Wemberly Worried by Kevin Henkes, hardcover, 32 pages
The charms of Kevin Henkes' picture book Wemberly Worried begin with the very first line, "Wemberly worried about everything." But they don't end there. Like many of us non-mice, Wemberly worries about big things, small things, and everything in between. She frets about things happening and about them not happening. She's especially concerned about starting nursery school. As the scope of her worries grows, so does the font size of the sentences, so sympathetic readers can see her anxiety increase exponentially. This is a good choice for young readers who will be setting off for their first day of school in the fall.


Ragweed by Avi, paperback, 224 pages
Readers know from the very first line of Ragweed by Avi ("Ma, a mouse has to do what a mouse has to do.") that they're in for a humorous reading experience. Ragweed, a young country mouse, leaves his large family behind as he sets out to find adventure in the big city. He meets a group of cool mouse dudes and dudettes — green-furred Clutch (I'm thinking Courtney Love, here), Dipstick, and Lugnut (all members of an ultra-cool rock band known as the B-Flat Tires), as well as Blinker, a pet shop mouse who escapes from his owner to venture out on the mean streets of Amperville. Ragweed also encounters extreme danger in the form of — wait for it! — cats, particularly the wily Silversides, founder and one of two members of F.E.A.R. (Felines Enraged About Rodents). Silversides and her vice president Graybar will go to any length to get rid of their arch-nemeses, even to the point of destroying the mouse-only Cheese-Squeeze club. It takes all of Ragweed's native cunning, a good dollop of courage, and a fine mind to come up with a plan to foil the Felines First brigade. This introduction to Ragweed, who reappears in Avi's award-winning novel Poppy, is a good choice for a family read-aloud.

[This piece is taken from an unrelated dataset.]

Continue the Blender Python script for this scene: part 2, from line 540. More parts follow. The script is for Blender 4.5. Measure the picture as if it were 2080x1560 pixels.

Stormbreaker by Anthony Horowitz, paperback, 256 pages
I've never met an 11- to 14-year-old boy who didn't enjoy (and race through) Anthony Horowitz's series of adventure novels featuring Alex Rider. After the death of his guardian-uncle, Alex is more or less blackmailed into working for the British intelligence service, which comes up with some pretty challenging situations for the young James Bondish spy. The books are probably best enjoyed by reading them in order, beginning with Stormbreaker, which has the terrific opening line: "When the doorbell rings at three in the morning, it's never good news." The story finds Alex investigating the nefarious doings of a computer company bent on taking over the world. Alex's nonstop adventures will keep reluctant readers turning the pages to find out what happens next.


Feed by M.T. Anderson, paperback, 320 pages
Who could resist the first line of the chillingly satirical Feed by M.T. Anderson? "We went to the moon to have fun, but the moon turned out to completely suck." That line sets the stage for the plot of this futuristic world that's become overrun with rampant consumerism. Computer chips are implanted in most babies at birth. There's no need to go to school, since you can Google any information you might need; there's no need to talk to anyone, since you can IM instantaneously. There's certainly no need to think, especially since the banner ads that float through your mind tell you exactly what you need to buy, do, and be to join the "in" crowd. But what happens when someone hacks into the computer feed that everyone is receiving? This is a terrific choice for both teen and adult book discussion groups.

'Millicent Min, Girl Genius'

Millicent Min, Girl Genius by Lisa Yee, paperback, 272 pages
You get a great sense of the entertaining novel that's in store when you read the opening line of Lisa Yee's Millicent Min, Girl Genius ("I have been accused of being anal retentive, an over-achiever, and a compulsive perfectionist, like those are bad things."). Millicent must learn to balance being a genius with the ordinary life of an 11-year-old. She's loving the college poetry class she's taking before she starts her senior year of high school, but since she's always more than happy to share how much she knows on every subject under the sun, she's never really had any friends. When Millicent meets newcomer Emily during volleyball practice and they begin hanging out, she's afraid to tell her new best friend the darkest secret of her life. How Emily and Stanford Wong, who's being tutored by Millicent, help her understand that a high IQ is only a part of who she is makes for an outstanding, very funny novel that both adults and 11- to 13-year-olds will enjoy (though probably for different reasons).

'The Teacher's Funeral'

The Teacher's Funeral by Richard Peck, paperback, 224 pages
With apologies to all the teachers out there, the first line of The Teacher's Funeral by Richard Peck is: "If your teacher has to die, August isn't a bad time of year for it." This lovingly nostalgic look back at turn-of-the-20th century Indiana features 15-year-old Russell, who doesn't see the point of spending time in his one-room schoolhouse when all he wants to do is hop a train to the Dakotas to work on the new threshing machines. But when his older sister takes over the school after his teacher dies, she's bound and determined that Russell graduate, no matter how much he hates going.

'Voyage of the Dawn Treader'

The Voyage of the Dawn Treader by C. S. Lewis, paperback, 256 pages
The Narnia books by C.S. Lewis are so popular already that I only want to mention that the first line of The Voyage of the Dawn Treader is one of those classic sentences that, once heard, stick in your head forever: "There was a boy called Eustace Clarence Scrubb, and he almost deserved it."